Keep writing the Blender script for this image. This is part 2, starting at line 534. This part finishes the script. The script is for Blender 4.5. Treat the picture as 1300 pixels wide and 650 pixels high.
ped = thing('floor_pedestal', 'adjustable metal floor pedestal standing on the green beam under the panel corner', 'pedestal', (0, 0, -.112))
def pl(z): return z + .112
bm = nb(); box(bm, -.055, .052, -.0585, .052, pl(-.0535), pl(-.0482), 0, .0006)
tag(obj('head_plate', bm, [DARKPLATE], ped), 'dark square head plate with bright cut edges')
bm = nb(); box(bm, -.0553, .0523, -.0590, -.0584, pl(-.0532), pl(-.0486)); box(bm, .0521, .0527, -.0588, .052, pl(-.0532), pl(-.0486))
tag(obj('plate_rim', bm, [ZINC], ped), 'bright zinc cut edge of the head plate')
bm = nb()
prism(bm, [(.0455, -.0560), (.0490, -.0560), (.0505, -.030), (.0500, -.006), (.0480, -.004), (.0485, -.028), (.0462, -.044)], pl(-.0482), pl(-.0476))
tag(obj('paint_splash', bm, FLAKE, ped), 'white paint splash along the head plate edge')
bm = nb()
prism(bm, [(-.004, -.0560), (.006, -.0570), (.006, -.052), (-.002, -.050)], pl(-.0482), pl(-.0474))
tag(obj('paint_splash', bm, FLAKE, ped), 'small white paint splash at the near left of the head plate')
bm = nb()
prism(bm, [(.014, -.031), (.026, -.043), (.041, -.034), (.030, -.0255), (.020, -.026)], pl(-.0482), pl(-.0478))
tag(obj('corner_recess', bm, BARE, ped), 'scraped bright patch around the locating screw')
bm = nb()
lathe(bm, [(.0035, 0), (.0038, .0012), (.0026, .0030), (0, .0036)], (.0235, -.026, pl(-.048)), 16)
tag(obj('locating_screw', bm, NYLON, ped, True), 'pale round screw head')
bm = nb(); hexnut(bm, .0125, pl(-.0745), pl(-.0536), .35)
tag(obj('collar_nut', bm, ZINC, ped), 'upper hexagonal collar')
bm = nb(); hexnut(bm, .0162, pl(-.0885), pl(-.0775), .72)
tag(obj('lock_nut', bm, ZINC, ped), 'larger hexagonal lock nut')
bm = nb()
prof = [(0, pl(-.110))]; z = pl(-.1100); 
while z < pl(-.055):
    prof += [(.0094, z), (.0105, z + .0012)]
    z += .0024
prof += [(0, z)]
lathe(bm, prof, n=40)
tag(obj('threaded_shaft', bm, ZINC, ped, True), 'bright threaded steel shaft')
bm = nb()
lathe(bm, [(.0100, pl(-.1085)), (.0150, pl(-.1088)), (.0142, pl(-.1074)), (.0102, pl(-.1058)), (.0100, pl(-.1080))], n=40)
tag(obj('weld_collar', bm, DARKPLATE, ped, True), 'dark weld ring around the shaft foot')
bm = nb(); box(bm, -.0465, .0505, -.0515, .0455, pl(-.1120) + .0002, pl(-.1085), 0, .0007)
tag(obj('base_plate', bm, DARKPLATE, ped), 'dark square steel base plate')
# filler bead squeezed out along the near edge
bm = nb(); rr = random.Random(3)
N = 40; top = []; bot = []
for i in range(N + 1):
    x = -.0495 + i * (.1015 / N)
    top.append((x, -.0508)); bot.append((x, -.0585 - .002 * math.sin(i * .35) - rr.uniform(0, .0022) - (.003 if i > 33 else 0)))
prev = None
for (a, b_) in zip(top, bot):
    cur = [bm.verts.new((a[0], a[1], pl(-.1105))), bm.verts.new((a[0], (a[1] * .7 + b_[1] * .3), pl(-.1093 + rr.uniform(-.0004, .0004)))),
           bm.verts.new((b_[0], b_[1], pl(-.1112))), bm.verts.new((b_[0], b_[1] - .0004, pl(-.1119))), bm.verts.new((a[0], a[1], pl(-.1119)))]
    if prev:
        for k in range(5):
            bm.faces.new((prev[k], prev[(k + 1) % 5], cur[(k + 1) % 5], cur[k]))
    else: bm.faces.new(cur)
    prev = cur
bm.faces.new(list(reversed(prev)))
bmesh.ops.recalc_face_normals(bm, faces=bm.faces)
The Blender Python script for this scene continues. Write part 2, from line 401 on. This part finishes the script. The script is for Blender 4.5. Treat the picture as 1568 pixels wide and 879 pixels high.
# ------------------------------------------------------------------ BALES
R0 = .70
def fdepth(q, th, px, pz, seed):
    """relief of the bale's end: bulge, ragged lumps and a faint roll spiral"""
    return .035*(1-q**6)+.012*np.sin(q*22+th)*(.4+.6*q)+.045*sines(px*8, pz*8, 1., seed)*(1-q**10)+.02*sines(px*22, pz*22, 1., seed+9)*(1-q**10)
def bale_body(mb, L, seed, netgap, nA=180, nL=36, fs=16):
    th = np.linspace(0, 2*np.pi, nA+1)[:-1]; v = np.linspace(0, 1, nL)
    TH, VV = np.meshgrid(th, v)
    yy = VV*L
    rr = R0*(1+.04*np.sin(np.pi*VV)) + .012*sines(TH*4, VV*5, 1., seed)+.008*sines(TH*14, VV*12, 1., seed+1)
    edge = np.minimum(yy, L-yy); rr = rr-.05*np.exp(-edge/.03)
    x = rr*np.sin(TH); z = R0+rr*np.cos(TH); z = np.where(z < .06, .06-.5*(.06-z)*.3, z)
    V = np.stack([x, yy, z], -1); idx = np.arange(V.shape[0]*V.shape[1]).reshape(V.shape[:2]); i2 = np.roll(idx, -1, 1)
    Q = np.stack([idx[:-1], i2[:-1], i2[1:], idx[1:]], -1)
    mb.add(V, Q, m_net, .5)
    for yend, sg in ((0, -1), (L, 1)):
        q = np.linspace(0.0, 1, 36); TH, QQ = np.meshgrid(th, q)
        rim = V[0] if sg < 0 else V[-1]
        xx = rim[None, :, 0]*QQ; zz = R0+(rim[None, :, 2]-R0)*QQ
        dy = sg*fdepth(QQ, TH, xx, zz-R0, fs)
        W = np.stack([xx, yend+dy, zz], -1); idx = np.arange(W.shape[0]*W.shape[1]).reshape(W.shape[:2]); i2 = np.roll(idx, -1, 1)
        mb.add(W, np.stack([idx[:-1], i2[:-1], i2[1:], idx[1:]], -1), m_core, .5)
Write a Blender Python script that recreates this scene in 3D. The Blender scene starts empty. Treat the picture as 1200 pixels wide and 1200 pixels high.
########
EXERCISE OBJECTIVE.
Return all of the entries word for word.

RESULT OF THE EXERCISE.
Keep writing the Blender script for this image. This is part 2, starting at line 534. This part finishes the script. The script is for Blender 4.5. Treat the picture as 1300 pixels wide and 650 pixels high.
ped = thing('floor_pedestal', 'adjustable metal floor pedestal standing on the green beam under the panel corner', 'pedestal', (0, 0, -.112))
def pl(z): return z + .112
bm = nb(); box(bm, -.055, .052, -.0585, .052, pl(-.0535), pl(-.0482), 0, .0006)
tag(obj('head_plate', bm, [DARKPLATE], ped), 'dark square head plate with bright cut edges')
bm = nb(); box(bm, -.0553, .0523, -.0590, -.0584, pl(-.0532), pl(-.0486)); box(bm, .0521, .0527, -.0588, .052, pl(-.0532), pl(-.0486))
tag(obj('plate_rim', bm, [ZINC], ped), 'bright zinc cut edge of the head plate')
bm = nb()
prism(bm, [(.0455, -.0560), (.0490, -.0560), (.0505, -.030), (.0500, -.006), (.0480, -.004), (.0485, -.028), (.0462, -.044)], pl(-.0482), pl(-.0476))
tag(obj('paint_splash', bm, FLAKE, ped), 'white paint splash along the head plate edge')
bm = nb()
prism(bm, [(-.004, -.0560), (.006, -.0570), (.006, -.052), (-.002, -.050)], pl(-.0482), pl(-.0474))
tag(obj('paint_splash', bm, FLAKE, ped), 'small white paint splash at the near left of the head plate')
bm = nb()
prism(bm, [(.014, -.031), (.026, -.043), (.041, -.034), (.030, -.0255), (.020, -.026)], pl(-.0482), pl(-.0478))
tag(obj('corner_recess', bm, BARE, ped), 'scraped bright patch around the locating screw')
bm = nb()
lathe(bm, [(.0035, 0), (.0038, .0012), (.0026, .0030), (0, .0036)], (.0235, -.026, pl(-.048)), 16)
tag(obj('locating_screw', bm, NYLON, ped, True), 'pale round screw head')
bm = nb(); hexnut(bm, .0125, pl(-.0745), pl(-.0536), .35)
tag(obj('collar_nut', bm, ZINC, ped), 'upper hexagonal collar')
bm = nb(); hexnut(bm, .0162, pl(-.0885), pl(-.0775), .72)
tag(obj('lock_nut', bm, ZINC, ped), 'larger hexagonal lock nut')
bm = nb()
prof = [(0, pl(-.110))]; z = pl(-.1100); 
while z < pl(-.055):
    prof += [(.0094, z), (.0105, z + .0012)]
    z += .0024
prof += [(0, z)]
lathe(bm, prof, n=40)
tag(obj('threaded_shaft', bm, ZINC, ped, True), 'bright threaded steel shaft')
bm = nb()
lathe(bm, [(.0100, pl(-.1085)), (.0150, pl(-.1088)), (.0142, pl(-.1074)), (.0102, pl(-.1058)), (.0100, pl(-.1080))], n=40)
tag(obj('weld_collar', bm, DARKPLATE, ped, True), 'dark weld ring around the shaft foot')
bm = nb(); box(bm, -.0465, .0505, -.0515, .0455, pl(-.1120) + .0002, pl(-.1085), 0, .0007)
tag(obj('base_plate', bm, DARKPLATE, ped), 'dark square steel base plate')
# filler bead squeezed out along the near edge
bm = nb(); rr = random.Random(3)
N = 40; top = []; bot = []
for i in range(N + 1):
    x = -.0495 + i * (.1015 / N)
    top.append((x, -.0508)); bot.append((x, -.0585 - .002 * math.sin(i * .35) - rr.uniform(0, .0022) - (.003 if i > 33 else 0)))
prev = None
for (a, b_) in zip(top, bot):
    cur = [bm.verts.new((a[0], a[1], pl(-.1105))), bm.verts.new((a[0], (a[1] * .7 + b_[1] * .3), pl(-.1093 + rr.uniform(-.0004, .0004)))),
           bm.verts.new((b_[0], b_[1], pl(-.1112))), bm.verts.new((b_[0], b_[1] - .0004, pl(-.1119))), bm.verts.new((a[0], a[1], pl(-.1119)))]
    if prev:
        for k in range(5):
            bm.faces.new((prev[k], prev[(k + 1) % 5], cur[(k + 1) % 5], cur[k]))
    else: bm.faces.new(cur)
    prev = cur
bm.faces.new(list(reversed(prev)))
bmesh.ops.recalc_face_normals(bm, faces=bm.faces)
The Blender Python script for this scene continues. Write part 2, from line 401 on. This part finishes the script. The script is for Blender 4.5. Treat the picture as 1568 pixels wide and 879 pixels high.
# ------------------------------------------------------------------ BALES
R0 = .70
def fdepth(q, th, px, pz, seed):
    """relief of the bale's end: bulge, ragged lumps and a faint roll spiral"""
    return .035*(1-q**6)+.012*np.sin(q*22+th)*(.4+.6*q)+.045*sines(px*8, pz*8, 1., seed)*(1-q**10)+.02*sines(px*22, pz*22, 1., seed+9)*(1-q**10)
def bale_body(mb, L, seed, netgap, nA=180, nL=36, fs=16):
    th = np.linspace(0, 2*np.pi, nA+1)[:-1]; v = np.linspace(0, 1, nL)
    TH, VV = np.meshgrid(th, v)
    yy = VV*L
    rr = R0*(1+.04*np.sin(np.pi*VV)) + .012*sines(TH*4, VV*5, 1., seed)+.008*sines(TH*14, VV*12, 1., seed+1)
    edge = np.minimum(yy, L-yy); rr = rr-.05*np.exp(-edge/.03)
    x = rr*np.sin(TH); z = R0+rr*np.cos(TH); z = np.where(z < .06, .06-.5*(.06-z)*.3, z)
    V = np.stack([x, yy, z], -1); idx = np.arange(V.shape[0]*V.shape[1]).reshape(V.shape[:2]); i2 = np.roll(idx, -1, 1)
    Q = np.stack([idx[:-1], i2[:-1], i2[1:], idx[1:]], -1)
    mb.add(V, Q, m_net, .5)
    for yend, sg in ((0, -1), (L, 1)):
        q = np.linspace(0.0, 1, 36); TH, QQ = np.meshgrid(th, q)
        rim = V[0] if sg < 0 else V[-1]
        xx = rim[None, :, 0]*QQ; zz = R0+(rim[None, :, 2]-R0)*QQ
        dy = sg*fdepth(QQ, TH, xx, zz-R0, fs)
        W = np.stack([xx, yend+dy, zz], -1); idx = np.arange(W.shape[0]*W.shape[1]).reshape(W.shape[:2]); i2 = np.roll(idx, -1, 1)
        mb.add(W, np.stack([idx[:-1], i2[:-1], i2[1:], idx[1:]], -1), m_core, .5)
Write a Blender Python script that recreates this scene in 3D. The Blender scene starts empty. Treat the picture as 1200 pixels wide and 1200 pixels high.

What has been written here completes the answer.